It's a funny thing that until very recently I've not understood what Honda have written in their manuals about this subject.
I've read it through quite a few times and we were discussing it recently in a question Julie posted about setting up on a 400, but still I didn't realise what they've said and just how far reaching the routine is.
I agree with what hairygit has already stated, the syncing is for matching the carb slide height and not the tickover. I've always felt that for a lot of situations this is a bit of workshop theatre. OK, I know it's one way of getting the throttles equal without taking the bike apart and bench syncing them, that's fine.
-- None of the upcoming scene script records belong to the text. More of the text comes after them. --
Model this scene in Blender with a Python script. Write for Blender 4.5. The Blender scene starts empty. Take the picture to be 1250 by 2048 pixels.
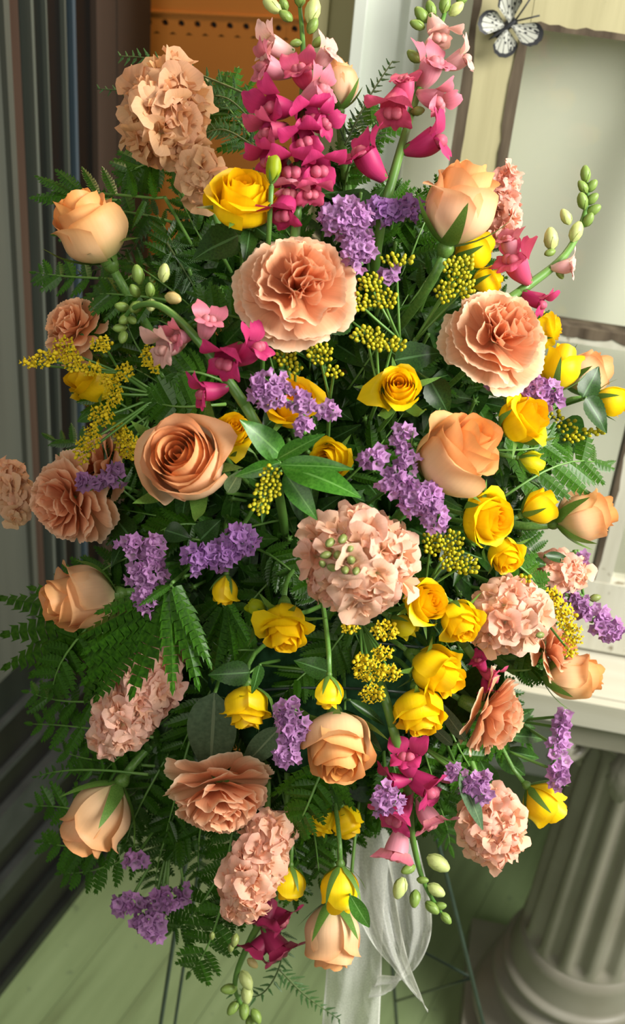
import bpy, math, random
import numpy as np
from mathutils import Matrix, Vector

rnd = random.Random(7)
# ------------------------------------------------------------------ camera
F = 2600.0                       # focal length in pixels of the 1250x2048 frame
PITCH, ROLL, EYE = math.radians(35), math.atan(0.1), 1.87
FW = Vector((0, math.cos(PITCH), -math.sin(PITCH)))
_R0, _U0 = Vector((1, 0, 0)), Vector((0, math.sin(PITCH), math.cos(PITCH)))
RT = _R0 * math.cos(ROLL) + _U0 * math.sin(ROLL)
UP = -_R0 * math.sin(ROLL) + _U0 * math.cos(ROLL)
CAM = Vector((0, 0, EYE))
scene = bpy.context.scene
col = scene.collection
cd = bpy.data.cameras.new('camera')
cam = bpy.data.objects.new('camera', cd)
col.objects.link(cam)
cam.matrix_world = Matrix(((RT.x, UP.x, -FW.x, 0), (RT.y, UP.y, -FW.y, 0), (RT.z, UP.z, -FW.z, EYE), (0, 0, 0, 1)))
cd.sensor_fit = 'HORIZONTAL'; cd.sensor_width = 22.0; cd.lens = F / 1250 * 22.0
cd.clip_start = 0.01
cd.dof.use_dof = True; cd.dof.focus_distance = 0.93; cd.dof.aperture_fstop = 8.5
scene.camera = cam

# ------------------------------------------------------------------ light
world = bpy.data.worlds.new('world'); scene.world = world; world.use_nodes = True
wb = world.node_tree.nodes['Background']
wb.inputs[0].default_value = (1.0, 0.98, 0.90, 1); wb.inputs[1].default_value = 0.22

def area(name, loc, target, sx, sy, power, color):
    ld = bpy.data.lights.new(name, 'AREA'); ld.shape = 'RECTANGLE'; ld.size = sx; ld.size_y = sy
    ld.energy = power; ld.color = color
    o = bpy.data.objects.new(name, ld); col.objects.link(o); o.location = loc
    o.rotation_euler = (Vector(target) - Vector(loc)).to_track_quat('-Z', 'Y').to_euler()
    return o
area('window_light', (1.6, 0.25, 2.45), (0.08, 0.95, 1.2), 0.9, 1.2, 105, (1.0, 0.97, 0.90))
area('room_light', (-0.7, -0.9, 2.7), (0.0, 0.9, 1.3), 1.6, 1.2, 17, (1.0, 0.95, 0.86))

ld = bpy.data.lights.new('pegboard_fill', 'POINT'); ld.energy = 15; ld.color = (1.0, 0.74, 0.45); ld.shadow_soft_size = 0.08  # added warm fill, out of frame, brightens the orange pegboard
lo_ = bpy.data.objects.new('pegboard_fill', ld); col.objects.link(lo_); lo_.location = (-0.16, 1.45, 2.25)

vs = scene.view_settings
vs.view_transform = 'Standard'; vs.look = 'None'; vs.gamma = 1.0; vs.exposure = 0.0; vs.use_curve_mapping = False

# ------------------------------------------------------------------ helpers
def lin(h):
    c = [int(h[i:i + 2], 16) / 255 for i in (0, 2, 4)]
    return tuple(x / 12.92 if x <= .04045 else ((x + .055) / 1.055) ** 2.4 for x in c) + (1.0,)

def ray(x, y):
    return FW + RT * ((x - 625) / F) - UP * ((y - 1024) / F)
def at(x, y, d):                       # point seen at pixel x, y at depth d
    return CAM + ray(x, y) * d
def on_z(x, y, z):
    r = ray(x, y); return CAM + r * ((z - EYE) / r.z)
def on_plane(x, y, p, n):
    r = ray(x, y); return CAM + r * ((p - CAM).dot(n) / r.dot(n))
def depth(x, y):                       # the domed face of the flower spray
    r2 = ((x - 640) / 600) ** 2 + ((y - 1040) / 930) ** 2
    return 1.0 + (y - 1024) / 2048 * 0.17 - 0.10 * (1 - min(r2, 1.5))
def cdir(ang, tilt):                   # a direction from its angle in the picture and its lean towards the viewer
    a, t = math.radians(ang), math.radians(tilt)
    return (RT * math.cos(a) + UP * math.sin(a)) * math.cos(t) - FW * math.sin(t)
def basis(loc, z, xhint=None, roll=0.0, s=1.0):
    z = z.normalized()
    h = xhint if xhint is not None else (RT if abs(z.dot(RT)) < .9 else UP)
    x = (h - z * h.dot(z)).normalized(); y = z.cross(x)
    m = Matrix(((x.x, y.x, z.x, loc.x), (x.y, y.y, z.y, loc.y), (x.z, y.z, z.z, loc.z), (0, 0, 0, 1)))
    return m @ Matrix.Rotation(roll, 4, 'Z') @ Matrix.Scale(s, 4)

class MB:
    def __init__(s): s.v = []; s.f = []; s.uv = []; s.n = 0
    def add(s, verts, faces, uvs=None):
        b = s.n
        s.v.extend(tuple(map(float, p)) for p in verts)
        s.uv.extend(uvs if uvs is not None else [(0.5, 0.5)] * len(verts))
        s.f.extend(tuple(b + i for i in f) for f in faces); s.n += len(verts)
        return s
    def grid(s, P, uv=None, close=False):       # P: rows x cols x 3
        nv, nu = P.shape[:2]
        uvs = [(u / (nu - 1), v / (nv - 1)) for v in range(nv) for u in range(nu)] if uv is None else uv
        fs = [(v * nu + u, v * nu + u + 1, (v + 1) * nu + u + 1, (v + 1) * nu + u) for v in range(nv - 1) for u in range(nu - 1)]
        if close: fs += [(v * nu + nu - 1, v * nu, (v + 1) * nu, (v + 1) * nu + nu - 1) for v in range(nv - 1)]
        return s.add(P.reshape(-1, 3).tolist(), fs, uvs)
    def lathe(s, prof, n=12, cap=True, M=None):
        P = np.array([[(r * math.cos(2 * math.pi * k / n), r * math.sin(2 * math.pi * k / n), z) for k in range(n)] for r, z in prof])
        if M is not None: P = xf(P, M)
        b = s.n; s.grid(P, close=True)
        if cap:
            s.f.append(tuple(b + k for k in reversed(range(n)))); t = b + (len(prof) - 1) * n
            s.f.append(tuple(t + k for k in range(n)))
        return s
    def tube(s, pts, rad, n=6):
        pts = [Vector(p) for p in pts]; N = len(pts)
        rs = rad if hasattr(rad, '__len__') else [rad] * N
        P = np.zeros((N, n, 3)); pu = None
        for i, p in enumerate(pts):
            t = (pts[min(i + 1, N - 1)] - pts[max(i - 1, 0)]).normalized()
            if pu is None: pu = t.orthogonal()
            u = (pu - t * pu.dot(t)).normalized(); w = t.cross(u); pu = u
            for k in range(n):
                a = 2 * math.pi * k / n; P[i, k] = p + (u * math.cos(a) + w * math.sin(a)) * rs[i]
        b = s.n; s.grid(P, close=True)
        s.f.append(tuple(b + k for k in reversed(range(n)))); s.f.append(tuple(b + (N - 1) * n + k for k in range(n)))
        return s
    def box(s, x0, x1, y0, y1, z0, z1, M=None):
        V = [(x, y, z) for z in (z0, z1) for y in (y0, y1) for x in (x0, x1)]
        if M is not None: V = [tuple(M @ Vector(p)) for p in V]
        return s.add(V, [(0, 2, 3, 1), (4, 5, 7, 6), (0, 1, 5, 4), (2, 6, 7, 3), (0, 4, 6, 2), (1, 3, 7, 5)])
    def ball(s, c, r, nz=4, n=6, axis=None, stretch=1.0):
        M = basis(Vector(c), axis if axis is not None else Vector((0, 0, 1)))
        prof = [(max(r * math.sin(math.pi * (i + .12) / (nz + .24)), r * .12), -r * stretch * math.cos(math.pi * (i + .12) / (nz + .24))) for i in range(nz + 1)]
        return s.lathe(prof, n, True, M)
    def mesh(s, name, mat, smooth=True):
        me = bpy.data.meshes.new(name); me.from_pydata(s.v, [], s.f)
        if smooth: me.polygons.foreach_set('use_smooth', [True] * len(me.polygons))
        ul = me.uv_layers.new(name='UVMap'); idx = np.zeros(len(me.loops), dtype=np.int32)
        me.loops.foreach_get('vertex_index', idx)
        ul.data.foreach_set('uv', np.array(s.uv, dtype=np.float32)[idx].ravel())
        me.materials.append(mat); return me
    def obj(s, name, mat, parent=None, smooth=True, M=None):
        return put(name, s.mesh(name, mat, smooth), parent, M)
def xf(P, M):
    A = np.array(M); return P @ A[:3, :3].T + A[:3, 3]
def put(name, me, parent=None, M=None, tint=None):
    o = bpy.data.objects.new(name, me); col.objects.link(o)
    if parent is not None: o.parent = parent
    if M is not None: o.matrix_basis = M
    if tint is not None: o.color = tint
    return o
def tag(o, label=None, cat=None, group=None, kind=None):
    if label: o['label'] = label
    if cat: o['category'] = cat
    if group: o['group'] = group
    if kind: o['kind'] = kind
    return o
def thing(name, label, cat, M, group=None):
    o = bpy.data.objects.new(name, None); col.objects.link(o); o.matrix_basis = M
    o.empty_display_size = 0.01
    return tag(o, label, cat, group)
def bez(p0, p1, p2, p3, n=8):
    r = []
    for i in range(n + 1):
        t = i / n; a = 1 - t
        r.append(p0 * a ** 3 + p1 * 3 * a * a * t + p2 * 3 * a * t * t + p3 * t ** 3)
    return r
def catmull(P, n=5):
    P = [Vector(p) for p in P]; Q = [P[0] * 2 - P[1]] + P + [P[-1] * 2 - P[-2]]; r = []
    for i in range(1, len(Q) - 2):
        for k in range(n):
            t = k / n; a, b, c, d = Q[i - 1], Q[i], Q[i + 1], Q[i + 2]
            r.append(0.5 * ((2 * b) + (c - a) * t + (2 * a - 5 * b + 4 * c - d) * t * t + (3 * b - a - 3 * c + d) * t ** 3))
    return r + [P[-1]]

# ------------------------------------------------------------------ materials
def new_mat(name):
    m = bpy.data.materials.new(name); m.use_nodes = True; nt = m.node_tree; nt.nodes.clear()
    out = nt.nodes.new('ShaderNodeOutputMaterial'); return m, nt, out
def N(nt, t, **kw):
    n = nt.nodes.new(t)
    for k, v in kw.items(): setattr(n, k, v)
    return n
def ramp(nt, stops):
    r = N(nt, 'ShaderNodeValToRGB'); e = r.color_ramp.elements
    while len(e) < len(stops): e.new(0.5)
    for i, (p, c) in enumerate(stops): e[i].position = p; e[i].color = c
    return r
def mixc(nt, a, b, fac, mode='MIX'):
    m = N(nt, 'ShaderNodeMix', data_type='RGBA', blend_type=mode)
    for s, v in ((m.inputs[6], a), (m.inputs[7], b), (m.inputs[0], fac)):
        if isinstance(v, (int, float, tuple)): s.default_value = v
        else: nt.links.new(v, s)
    return m.outputs[2]

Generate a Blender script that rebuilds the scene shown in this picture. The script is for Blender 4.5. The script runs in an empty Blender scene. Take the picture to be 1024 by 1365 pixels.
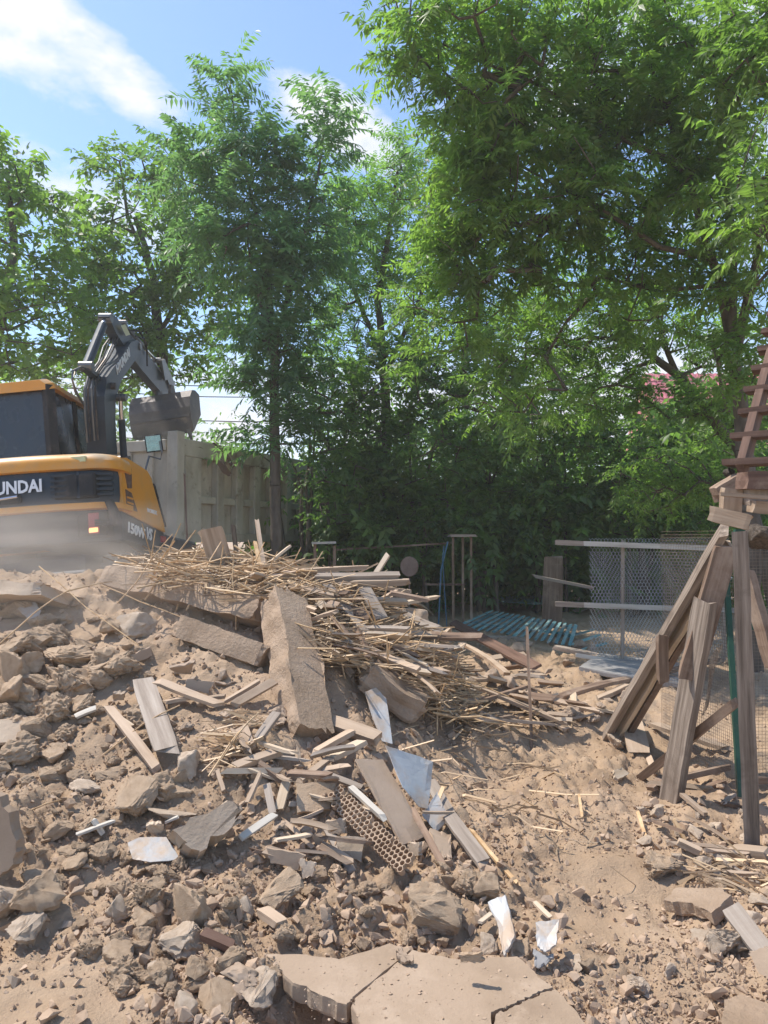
import bpy, math, random
import numpy as np
from mathutils import Matrix, Vector

S = bpy.context.scene
C = S.collection
R_ = math.radians
random.seed(7)
RNG = np.random.default_rng(11)

# ------------------------------------------------------------------ camera, sky, sun
CAM_Z, PITCH, F, CX, CY = 1.6, R_(1.9), 986.0, 512.0, 682.5
cd = bpy.data.cameras.new('camera')
cam = bpy.data.objects.new('camera', cd)
C.objects.link(cam)
cam.location = (0, 0, CAM_Z)
cam.rotation_euler = (math.pi / 2 + PITCH, 0, 0)
cd.sensor_fit = 'VERTICAL'; cd.sensor_height = 36.0; cd.lens = 26.0
cd.clip_start = 0.05; cd.clip_end = 3000
S.camera = cam

SUN_EL, SUN_AZ = R_(59), R_(-68)          # azimuth from +Y towards +X (negative: left)
sun_dir = Vector((math.sin(SUN_AZ) * math.cos(SUN_EL), math.cos(SUN_AZ) * math.cos(SUN_EL), math.sin(SUN_EL)))
sl = bpy.data.lights.new('sun', 'SUN'); sl.energy = 3.4; sl.angle = R_(0.53); sl.color = (1.0, 0.95, 0.87)
so = bpy.data.objects.new('sun', sl); C.objects.link(so)
so.rotation_euler = sun_dir.to_track_quat('Z', 'Y').to_euler()
so.location = (0, 0, 30)

world = bpy.data.worlds.new('World'); S.world = world; world.use_nodes = True


def build_world():
    nt = world.node_tree; N = nt.nodes; L = nt.links; N.clear()
    out = N.new('ShaderNodeOutputWorld'); bg = N.new('ShaderNodeBackground'); bg.inputs['Strength'].default_value = 0.15
    sky = N.new('ShaderNodeTexSky'); sky.sky_type = 'NISHITA'; sky.sun_disc = False
    sky.sun_elevation = SUN_EL; sky.sun_rotation = SUN_AZ
    sky.altitude = 300; sky.air_density = 1.0; sky.dust_density = 0.6; sky.ozone_density = 3.0
    tc = N.new('ShaderNodeTexCoord')

    def vm(op, a, b=None):
        n = N.new('ShaderNodeVectorMath'); n.operation = op
        L.new(a, n.inputs[0])
        if b is not None: n.inputs[1].default_value = b
        return n

    def ma(op, a, b=None, clamp=False):
        n = N.new('ShaderNodeMath'); n.operation = op; n.use_clamp = clamp
        for k, v in enumerate((a, b)):
            if v is None: continue
            if isinstance(v, (int, float)): n.inputs[k].default_value = v
            else: L.new(v, n.inputs[k])
        return n.outputs[0]
    # soft wispy warp of the direction
    nz = N.new('ShaderNodeTexNoise'); nz.inputs['Scale'].default_value = 5.0; nz.inputs['Detail'].default_value = 7; nz.inputs['Roughness'].default_value = 0.62
    mp = N.new('ShaderNodeMapping'); mp.inputs['Scale'].default_value = (1.0, 1.0, 2.2); mp.inputs['Rotation'].default_value = (0, R_(-28), 0)
    L.new(tc.outputs['Generated'], mp.inputs[0]); L.new(mp.outputs[0], nz.inputs['Vector'])
    nf = N.new('ShaderNodeTexNoise'); nf.inputs['Scale'].default_value = 16.0; nf.inputs['Detail'].default_value = 8; nf.inputs['Roughness'].default_value = 0.7
    L.new(mp.outputs[0], nf.inputs['Vector'])
    total = None
    # cloud banks, each an ellipse in direction space: centre, long axis, half sizes
    banks = [((110, 62), (0.88, -0.47), 0.17, 0.04, 0.9), ((-10, 20), (0.9, -0.43), 0.14, 0.06, 0.9), ((450, 160), (0.85, -0.5), 0.11, 0.042, 1.0), ((120, 270), (1, -0.3), 0.2, 0.05, 0.8), ((900, 60), (1, 0.1), 0.3, 0.1, 0.8),
             ((310, 560), (1, 0.05), 0.4, 0.11, 1.0), ((760, 560), (1, 0), 0.5, 0.13, 1.0), ((-500, 200), (1, 0.3), 0.3, 0.2, 0.8), ((1500, 200), (1, -0.3), 0.4, 0.2, 0.8)]
    for (px, py), (ax, ay), la, lb, amp in banks:
        d = Vector((0, math.cos(PITCH), math.sin(PITCH))) + Vector((1, 0, 0)) * ((px - CX) / F) - Vector((0, -math.sin(PITCH), math.cos(PITCH))) * ((py - CY) / F)
        d.normalize()
        r = Vector((d.y, -d.x, 0)).normalized(); u = r.cross(d)
        a = (r * ax + u * ay).normalized(); b = d.cross(a).normalized()
        sub = vm('SUBTRACT', tc.outputs['Generated'], tuple(d))
        da = vm('DOT_PRODUCT', sub.outputs[0], tuple(a / la)).outputs['Value']
        db = vm('DOT_PRODUCT', sub.outputs[0], tuple(b / lb)).outputs['Value']
        dc = vm('DOT_PRODUCT', sub.outputs[0], tuple(d * 2)).outputs['Value']
        e = ma('ADD', ma('ADD', ma('MULTIPLY', da, da), ma('MULTIPLY', db, db)), ma('MULTIPLY', dc, dc))
        m = ma('MULTIPLY', ma('SUBTRACT', 1.25, e), amp, True)
        total = m if total is None else ma('MAXIMUM', total, m)
    mix = ma('ADD', ma('MULTIPLY', nz.outputs[0], 2.3), ma('MULTIPLY', nf.outputs[0], 1.3))
    dens = ma('MULTIPLY', ma('SUBTRACT', ma('ADD', total, mix), 2.2), 1.3, True)
    dens = ma('MULTIPLY', ma('MULTIPLY', dens, ma('MULTIPLY', total, 2.5, True)), 0.97)
    cm = N.new('ShaderNodeMix'); cm.data_type = 'RGBA'
    L.new(dens, cm.inputs[0]); L.new(sky.outputs[0], cm.inputs[6]); cm.inputs[7].default_value = (4.0, 4.05, 4.3, 1)
    L.new(cm.outputs[2], bg.inputs['Color']); L.new(bg.outputs[0], out.inputs[0])


build_world()
S.view_settings.view_transform = 'Standard'; S.view_settings.look = 'None'
S.view_settings.exposure = 0.8; S.view_settings.gamma = 1.0; S.view_settings.use_curve_mapping = False
S.cycles.use_denoising = True
S.cycles.max_bounces = 6; S.cycles.transparent_max_bounces = 8; S.cycles.volume_bounces = 1
S.cycles.volume_step_rate = 2.0; S.cycles.volume_max_steps = 96

# ------------------------------------------------------------------ noise and terrain


def _h(ix, iy, s):
    n = (ix.astype(np.int64) * 374761393 + iy.astype(np.int64) * 668265263 + s * 1442695041) & 0xFFFFFFFF
    n = ((n ^ (n >> 13)) * 1274126177) & 0xFFFFFFFF
    n = (n ^ (n >> 16)) & 0xFFFFFFFF
    return n.astype(np.float64) / 4294967295.0


def vnoise(x, y, s=0):
    ix, iy = np.floor(x), np.floor(y)
    fx, fy = x - ix, y - iy
    u = fx * fx * fx * (fx * (fx * 6 - 15) + 10); v = fy * fy * fy * (fy * (fy * 6 - 15) + 10)
    a, b, c, d = _h(ix, iy, s), _h(ix + 1, iy, s), _h(ix, iy + 1, s), _h(ix + 1, iy + 1, s)
    return (a * (1 - u) + b * u) * (1 - v) + (c * (1 - u) + d * u) * v - 0.5


def worley(x, y, s=0):
    ix, iy = np.floor(x), np.floor(y)
    best = np.full(np.shape(x), 9.0)
    for dx in (-1, 0, 1):
        for dy in (-1, 0, 1):
            cx, cy = ix + dx, iy + dy
            px = cx + _h(cx, cy, s + 3); py = cy + _h(cx, cy, s + 7)
            best = np.minimum(best, (px - x) ** 2 + (py - y) ** 2)
    return np.sqrt(best)


def lumps(x, y, s=0):
    """irregular clods: each cell has its own height, squared-off top"""
    ix, iy = np.floor(x), np.floor(y); best = np.zeros(np.shape(x))
    for dx in (-1, 0, 1):
        for dy in (-1, 0, 1):
            cx, cy = ix + dx, iy + dy
            px = cx + _h(cx, cy, s + 3); py = cy + _h(cx, cy, s + 7); hh = _h(cx, cy, s + 11) ** 1.5
            a = _h(cx, cy, s + 13) * 3.14; ux, uy = x - px, y - py
            u = np.abs(ux * np.cos(a) + uy * np.sin(a)) * 1.5; v = np.abs(uy * np.cos(a) - ux * np.sin(a)) * 2.1
            best = np.maximum(best, hh * np.clip((1 - (u ** 3 + v ** 3) ** .333) * 2.2, 0, 1))
    return best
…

Bryanj has always referenced completing all other setup work prior to this and I couldn't agree more, you are wasting your time otherwise with the potential to put more error onto the syncing if another issue is present.
Think it's Hondaman who says that this should agree at 3 to 5000rpm as well to get a real running representation. He seems to know his onions as well as alot of other people's onions as well.

It's common, as on this post, to set the idle jets all to a specific matching turn spec to get the idle more or less ok but the instructions don't say that.
That Honda manual text is so disarmingly simple but it covers off so many escape routes to get the job done.
It calls for you to start with no2 carb idle jet and open it out until you reach the highest rpm with throttles closed. Then turn the screw in until you get a 100rpm drop, then leave it. Readjust the main carb tickover set to correct the final revs to 1000rpm +/- 100. Then move to the other three carbs and do the same for each one instead no particular order. This definitely allows for an individual setting for each carb body.
So, why do I think it's so good?
Firstly if you try adjusting each one, then you'll see if you get a response or not. This would tell you if one is blocked.
Secondly, each one by going to the fastest idle will account for any differences within that carburettor (idle circuit or throttle slide variance) or cylinder as it's using the best burn characteristic to pinpoint it. So you'll end up with parity of the idle circuits and cylinder to cylinder mixture match. Clever ha?
Thirdly, it forces you to bring the throttle slides down until it runs properly on its idle circuits with the attendant fine adjustment and fuel metering that allows (the idle circuit is really a tiny carburettor) and this is why you shouldn't do carb vac syncing at tickover ( the mains don't meter properly and the fine adjust of the slides is nowhere near as accurately resolved as idle circuit tapering) with the handover from one to another jet range taking place only when the throttle are partially open. Makes sense Hu? I thought that was very neat.
It's more or less what current engine strategy is doing via ecu nowadays, but the Honda method is by necessity open loop with no feedback, it uses you as the loop closer in place of sensors and fast processing to. But it is the same thing contained within a different time frame.
If anyone has read "Zen and the art of motorcycle maintenance " how to adjust the idle screws on a motorcycle is central to the core argument placed of do you train people to theoretically pass an exam or practically to actually be able to do the job, really do the job in question.